Евгения Николаевна тяжело вздыхает и продолжает свой рассказ: «Судьба не только сделала нас сиротами, но еще и разлучила. Я вынуждена была завербоваться чернорабочей на стройку в Магнитогорск, а брат Леля после некоторых мытарств оказался в Москве. Там и прожил он почти всю свою жизнь. Работал художником-оформителем. Я же вернулась в Болхов и поступила в педтехникум.
В 1941 году грянула война. Я уже была замужем. Мой муж – старший лейтенант Николай Потапов погиб в боях при освобождении города Рыбницы, и я осталась одна с маленьким Володей. Более сорока лет проработала я учителем. В 1966 мне было присвоено звание «Заслуженный учитель школы РСФСР».
Вот так и прошла вся моя жизнь. И теперь, оглядываясь на прожитое, на жизнь и судьбу своих близких, я часто размышляю и делаю выводы. Люди живут, задумывают разные планы, и кажется им, что все в их жизни будет хорошо. Но вдруг какая-то сила все расстраивает. И люди оказываются беспомощными перед ней, бессильными что-либо предпринять. Так произошло и с нами. Род наш был многочисленным, жили дружно и мирно, но словно незримый ураган подхватил нас и раскидал по всему свету. Четырем моим дядям удалось перед арестом сбежать, но жили они в разных концах нашей страны, и никого из них я больше не видела. Да разве только наш род?
Тюрьма в Болхове находилась в конце Никольской, ныне Ленинской улицы.
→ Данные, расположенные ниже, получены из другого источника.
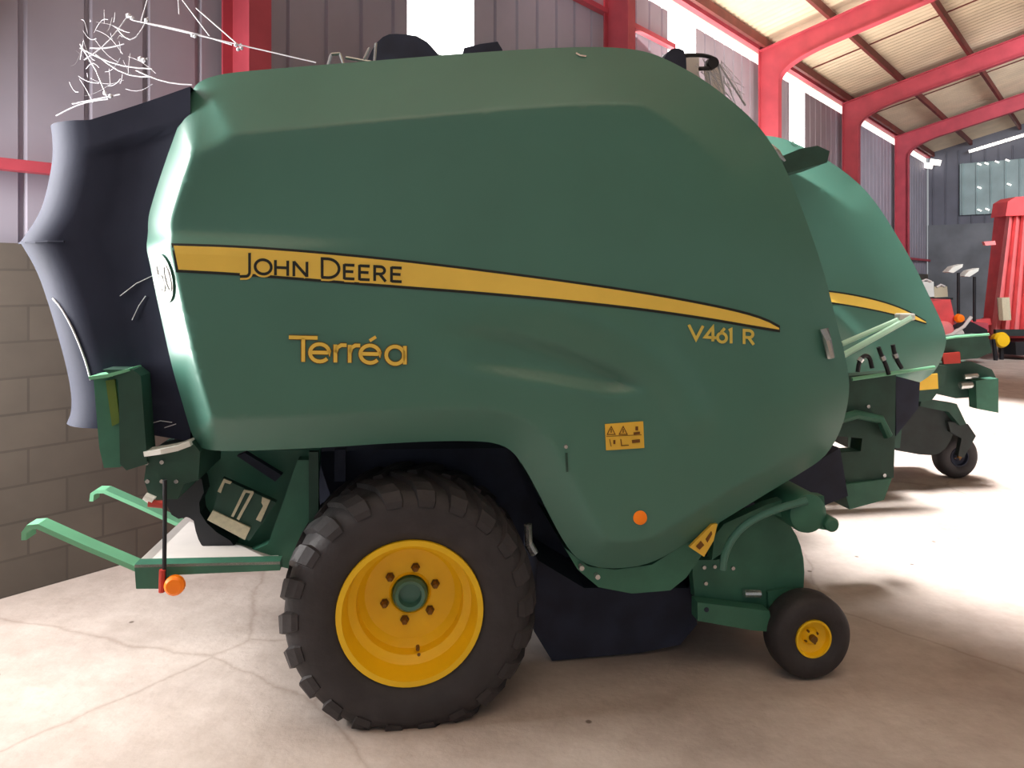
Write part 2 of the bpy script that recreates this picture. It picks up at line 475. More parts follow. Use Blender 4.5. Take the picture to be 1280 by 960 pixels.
# --- inner body between the panels
cx0 = sum(p[0] for p in LOOP)/len(LOOP); cz0 = sum(p[1] for p in LOOP)/len(LOOP)
inner = [(cx0+(p[0]-cx0)*.965, cz0+(p[1]-cz0)*.965) for p in LOOP[::3]]
MB().prism(inner, .30, W-.30).build('body_shell', M['dgreen'], root)

# --- decals -------------------------------------------------------
def ribbon(mb, pts, w, lift, closed=False):
    """pts in photo pixels mapped on the panel; w in pixels"""
    P0 = [Vector(p) for p in pts]; P = []
    for a, b in zip(P0, P0[1:]+([P0[0]] if closed else [])):
        k = max(1, int((b-a).length/4)); P += [a.lerp(b, i/k) for i in range(k)]
    if not closed: P.append(P0[-1])
    n = len(P); Ls = []; Rs = []
    for i in range(n):
        if closed: a, b = P[(i-1) % n], P[(i+1) % n]
        else: a, b = P[max(i-1, 0)], P[min(i+1, n-1)]
        p = P[i]
        d1 = (p-a).normalized() if (p-a).length > 1e-6 else (b-p).normalized()
        d2 = (b-p).normalized() if (b-p).length > 1e-6 else d1
        n1 = Vector((-d1.y, d1.x)); n2 = Vector((-d2.y, d2.x)); m = (n1+n2)
        m = m.normalized() if m.length > 1e-4 else n1
        k = w/2/max(.45, m.dot(n1))
        ext = Vector((0, 0))
        Ls.append(p+m*k); Rs.append(p-m*k)
    VL = [mb.bm.verts.new(onpanel(q.x, q.y, lift)) for q in Ls]; VR = [mb.bm.verts.new(onpanel(q.x, q.y, lift)) for q in Rs]
    for i in range(n if closed else n-1):
        j = (i+1) % n
        try: mb.bm.faces.new((VL[i], VL[j], VR[j], VR[i]))
        except ValueError: pass
def arc(cx, cy, rx, ry, a0, a1, n=14):
    return [(cx+rx*math.cos(math.radians(a0+(a1-a0)*i/n)), cy+ry*math.sin(math.radians(a0+(a1-a0)*i/n))) for i in range(n+1)]
# glyphs: unit cap height, y up, (width, strokes)
G = {
 'J': (.42, [[(.36, 1), (.36, .12)]+arc(.20, .08, .16, .22, 0, -95, 7)+[(.0, -.16)]]),
 'O': (1.0, [arc(.5, .5, .46, .47, 0, 360, 26)]),
 'H': (.82, [[(.06, 0), (.06, 1)], [(.76, 0), (.76, 1)], [(.06, .52), (.76, .52)]]),
 'N': (.86, [[(.06, 0), (.06, 1)], [(.06, .97), (.8, .03)], [(.8, 0), (.8, 1)]]),
 'D': (.86, [[(.06, .03), (.06, .97), (.32, .97)]+arc(.32, .5, .50, .47, 85, -85, 14)+[(.32, .03), (.02, .03)]]),
 'E': (.66, [[(.06, 0), (.06, 1)], [(.06, .95), (.62, .95)], [(.06, .52), (.56, .52)], [(.06, .05), (.62, .05)]]),
 'R': (.72, [[(.06, 0), (.06, .96), (.38, .96)]+arc(.38, .72, .24, .24, 85, -85, 10)+[(.06, .48)], [(.34, .48), (.68, 0)]]),
 'T': (.94, [[(.0, .95), (.94, .95)], [(.47, .95), (.47, 0)]]),
 'V': (.86, [[(.0, 1), (.43, .02), (.86, 1)]]),
 '4': (.72, [[(.52, 0), (.52, 1), (.02, .26), (.72, .26)]]),
 '6': (.72, [[(.55, 1.0), (.25, .62)], arc(.36, .33, .31, .31, 0, 360, 20)]),
 '1': (.22, [[(.0, .88), (.14, .97), (.14, 0)]]),
 'e': (.74, [[(.06, .36), (.68, .36)]+arc(.36, .35, .32, .33, 0, 320, 20)]),
 'r': (.46, [[(.06, 0), (.06, .68)], [(.06, .36), (.12, .56), (.26, .66), (.44, .66)]]),
 'a': (.78, [arc(.36, .34, .31, .33, 0, 360, 22), [(.70, .70), (.70, 0)]]),
 '5': (.6, [[(.55, .97), (.12, .97), (.08, .56)]+arc(.28, .32, .27, .30, 120, -140, 16)]),
 '0': (.6, [arc(.3, .5, .26, .48, 0, 360, 22)]),
}
def text(mb, items, w, lift, sl):
    """items: (glyph, x left px, baseline y px, width px, cap height px)"""
    for g, x, y, gw, h in items:
        gwid, strokes = G[g]
        for st in strokes:
            q = [(x + a/gwid*gw, y - b*h + (a/gwid*gw)*sl) for a, b in st]
            closed = (Vector(st[0])-Vector(st[-1])).length < 1e-3
            if closed: q = q[:-1]
            ribbon(mb, q, w, lift, closed)
def strip(mb, top, bot, lift, k=60):
    def at(pl, u):
        x = pl[0][0]+(pl[-1][0]-pl[0][0])*u
        for a, b in zip(pl[:-1], pl[1:]):
            if x <= b[0]+1e-6: t = (x-a[0])/(b[0]-a[0]); return (x, a[1]+(b[1]-a[1])*t)
        return pl[-1]
    rows = []
    for i in range(k+1):
        a = at(top, i/k); b = at(bot, i/k)
        rows.append([mb.bm.verts.new(onpanel(a[0]+(b[0]-a[0])*j/3, a[1]+(b[1]-a[1])*j/3, lift)) for j in range(4)])
    for i in range(k):
        for j in range(3): mb.bm.faces.new((rows[i][j], rows[i+1][j], rows[i+1][j+1], rows[i][j+1]))
ST = chaik([(217, 307), (300, 309.5), (400, 317), (500, 327), (600, 339), (700, 352), (800, 366.5), (880, 381), (930, 392), (958, 401), (974, 410)], 2)
SB = chaik([(223, 337), (300, 341), (400, 349), (500, 357), (600, 364.5), (700, 373.5), (800, 384.5), (880, 396), (940, 406.5), (974, 412)], 2)
stp = MB(); strip(stp, ST, SB, .0045); stripe = stp.build('yellow_stripe', M['stripe'], panel)
stb = MB(); strip(stb, [(a-3 if i == 0 else a+1, b-3) for i, (a, b) in enumerate(ST)], [(a-3 if i == 0 else a+1, b+3.5) for i, (a, b) in enumerate(SB)], .003)
stb.build('stripe_border', M['black'], panel)
jd = []
for g, x, gw, h in (('J', 300, 14, 26), ('O', 318, 22, 19), ('H', 343, 18, 19), ('N', 366, 19, 19),
                    ('D', 401, 24, 25), ('E', 429, 15, 19), ('E', 448, 15, 19), ('R', 467, 16, 19), ('E', 488, 15, 19)):
    jd.append((g, x, 341.5+(x-300)*.058, gw, h))
m1 = MB(); text(m1, jd, 8.5, .0052, .05); m1.build('brand_halo', M['stripe'], panel)
for part in (jd[:4], jd[4:]):
    m1 = MB(); text(m1, part, 3.5, .0068, .05); m1.build('brand_lettering', M['black'], panel)
te = [('T', 361, 452, 36, 32), ('e', 386, 452.3, 28, 33), ('r', 417, 453, 17, 33), ('r', 435, 453.4, 16, 33), ('e', 449, 454, 28, 33), ('a', 481, 455, 28, 33)]
m1 = MB(); text(m1, te, 4.6, .010, .02); ribbon(m1, [(462, 426), (470, 421)], 4, .010)
m1.build('model_lettering', M['stripe'], panel)
m1 = MB(); text(m1, te, 6.4, .007, .02); m1.build('model_lettering_edge', M['decalred'], panel)
vr = [('V', 861, 424, 18, 18), ('4', 881, 426, 14, 18), ('6', 896, 427.5, 13, 18), ('1', 911, 429, 4.5, 18), ('R', 929, 430, 14, 18)]
for part in (vr[:1], vr[1:4], vr[4:]):
    m1 = MB(); text(m1, part, 3.6, .005, .07); m1.build('number_lettering', M['paleyellow'], panel)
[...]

В то время арестованных водили в Орел пешком. Путь их лежал мимо нашего дома. Однажды, когда папа был еще жив, но уже не вставал с постели, мимо нашего дома провели большую партию священников. Мама распахнула окно, и мы совместными усилиями подвели папу к нему. Это были священники нашего уезда, все знакомые папе. Они поворачивали головы и смотрели на наше окно. Папе оставалось жить дни, а их судьба была, по крайней мере для них, еще не определенной. И, Бог весть, кто кому из них завидовал… В этой партии был и родной брат дедушки Егора – отец Константин».
Вот уж и длинный летний день подходит к концу. Настало время мне уходить. Я тепло простился с гостеприимными хозяевами и вышел на улицу. Был уже вечер. Остывшее за день солнце спешило спрятаться за горизонт. Над городом стояла необычная чарующая вечерняя тишина. Я неторопливо пошел на автостанцию, думая о разных превратностях человеческой жизни. Шел и ясно чувствовал вокруг себя древний патриархальный дух, которым проникнуты были улицы этого небольшого старинного города. А в бескрайнем и бездонном небе уже появлялись и блестели звезды.
Незабываемое
Об Анне Николаевне Рязанцевой, духовной дочери отца Георгия Коссова, я узнал случайно. Как-то в один из дней, когда я просматривал в областной библиотеке подшивки старых «Епархиальных ведомостей», ко мне подошла Римма Афанасьевна Полунина и спросила: «Вы интересуетесь священником Коссовым?» – «А вы что, знаете что-либо о нем?» – в свою очередь спросил я и почувствовал, что какие-то новые и важные сведения о батюшке Георгии я от нее получу. «Да нет. Просто слышала о нем от своей знакомой. Она к его духовной дочери Анне Николаевне Рязанцевой часто в гости ходит. А недавно книгу дала мне почитать. Может, слышали о ней? Называется она "Светлый и отрадный уголок в душе России"». «Еще бы не слышал», – подумал я и про себя отметил, что мне крупно повезло.
Листать подшивки «Епархиальных ведомостей» после этого мне показалось делом утомительным и скучным, и я стал собираться домой. «А сколько же ей лет?» – поинтересовался я перед уходом. – «Девяносто пять было или скоро будет», – ответила она.
Адрес Рязанцевой Римма Афанасьевна не знала. Она назвала только улицу и примерно место, где находился ее дом. Дальнейшее установить было нетрудно. И вот в один из дней я отправился к ней. Жила Анна Николаевна на 2-й Курской совсем недалеко от моего дома. По Речному переулку я вышел к мебельной фабрике, затем повернул вправо и, пройдя несколько домов, свернул в один из дворов. И там, в самом конце его, увидел сиротливо отстоящий ото всех ветхий дом.
Я постучал в дверь сначала несильно, потом сильней. За дверью раздались неторопливые шаги, и, звякнув запором, на порог вышла благообразная старушка.
«Вы Анна Николаевна Рязанцева? – спросил я и, получив утвердительный ответ, продолжал: – Мне бы хотелось с вами о батюшке Георгии Коссове поговорить. Вы, говорят, его хорошо знали».